There is also a new garden just outside of San Luis. Mother Mary’s Garden features two labyrinths, beautiful statuary, seating areas, and celebrates the many religions in the San Luis Valley. All of these sites are easily accessible by car or bus, some require walking short distances or  light climbing.

Museum Tour
There are several excellent museums in the Lower San Luis Valley that are worthy of a very interesting and informative tour.  These include: the Fort Garland Museum (a History Colorado museum), the San Luis Valley Museum (Alamosa), the Sanford Museum (Sanford), the Luther Bean Museum and Northern Rio Grande Center at Adams State University (Alamosa), the Sangre de Cristo Heritage Center in San Luis (under restoration, but will open soon), the Jack Dempsey Museum in Manassa, and the Conejos County Museum in Antonito. All the museums are easily accessible by car or bus.

Los Caminos Antiguos Scenic & Historic Byway Tour
The Los Caminos Antiguos Scenic & Historic Byway provides the visitor with some of the most  spectacular vistas in the region. There are many historical landmarks such as the San Luis Historic District, the oldest church as well as the oldest congregation in Colorado.  Historic Manassa, Sanford and La Jara are home to a very rich Mormon culture.  Alamosa’s railroad history has recently enjoyed a great renaissance and is becoming well known.  Fort Garland Museum has some of the oldest State-owned adobe buildings with a rich cultural and military history.  The Great Sand Dunes National Park and Preserve is a beautiful example of nature’s living laboratory with its spectacular dunes, dynamic water preservation and a unique biodiversity. The entire byway is easily accessible by car or bus. There are multiple locations along the way for food, gas, and lodging.

Town of San Luis Heritage Tour 
San Luis de la Culebra (San Luis), Colorado is the oldest continuous settlement in the State of Colorado.  It is where “Colorado Began” as the locals call it.  The Plaza in San Luis, which makes up several square town blocks in the center of the village, is a National Historic District.  It is named so for its unique architecture, its Spanish/Mexican style plaza and the many “firsts” for Colorado, including the oldest business owned continuously by the same family—the R&R Market.  The People’s Ditch is the first adjudicated water right in Colorado, which is one of many acequias in Southern Costilla County. The adjoining vega is a common pasture and supports a centuries-old system of agriculture.
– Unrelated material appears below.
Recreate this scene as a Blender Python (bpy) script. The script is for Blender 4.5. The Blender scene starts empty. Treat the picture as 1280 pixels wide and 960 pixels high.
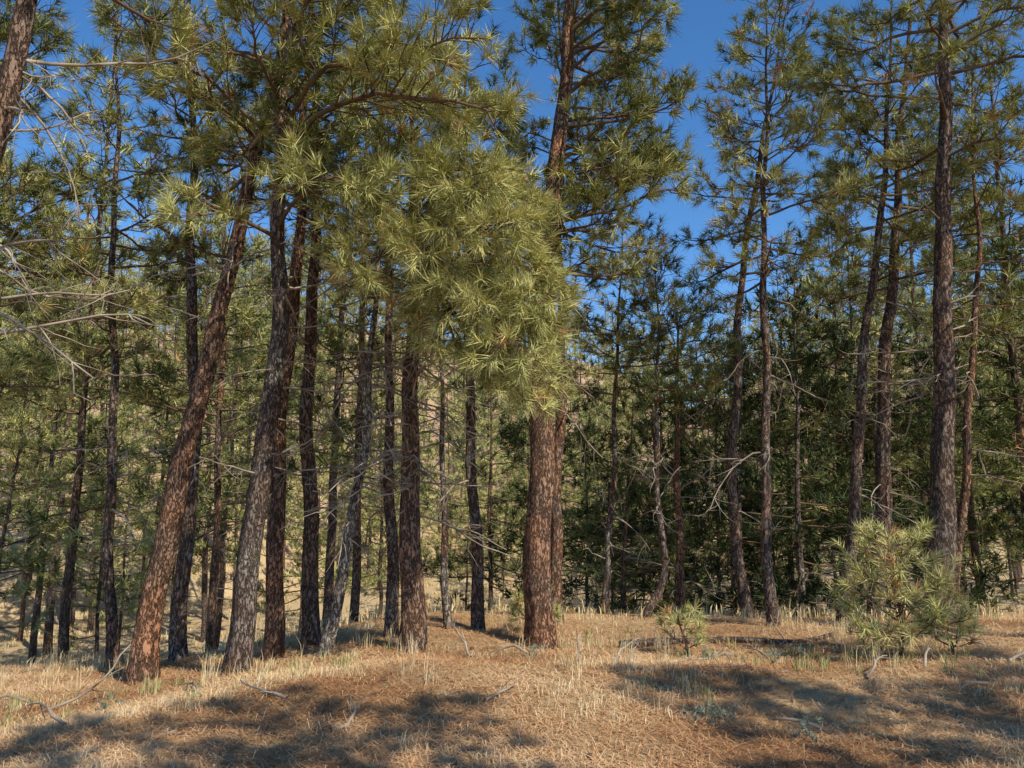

This tour is a very popular one and leaves you with a sense of place. The town of San Luis and the sites are easily accessible by car or bus and offer food, gas, and lodging.

Natural Wonders Tour
Our National Heritage Area is full of natural wonder and beauty. It’s the perfect spot in Colorado to take in the majestic beauty of our mountain ranges, fish in crystal clear rivers, lakes and reservoirs, take a hike in the forests, or visit the highest natural sand dunes in the country. Some sites are difficult to access and may require a 4-wheel drive vehicle, walking long distances, or moderate climbing.

Art Tour 
Our National Heritage Area is not your typical art scene, and you don’t have to be an artist to enjoy the wonderful artwork throughout our heritage area. However, many artists find our heritage area to be a source of inspiration!

You could plan this self-guided tour as a three-day trip, with one day in each of our three counties.

If you are interested in visiting a large outdoor gallery, with nature as the backdrop then this self-guided tour is for you. Some amazing local artists, following in their cultural tradition, have painted stunning artwork in unconventional places throughout our Heritage Area. Other artists have created homes of art. Yet others have molded statuary that seems to come to life.

This unique storytelling through art has a way of transporting the viewer back in time. The various artwork depict faith, scenic beauty, Hispano culture, folklore, and the settlement of the area. Art sites are easily accessible by car or van and near food, gas, and lodging.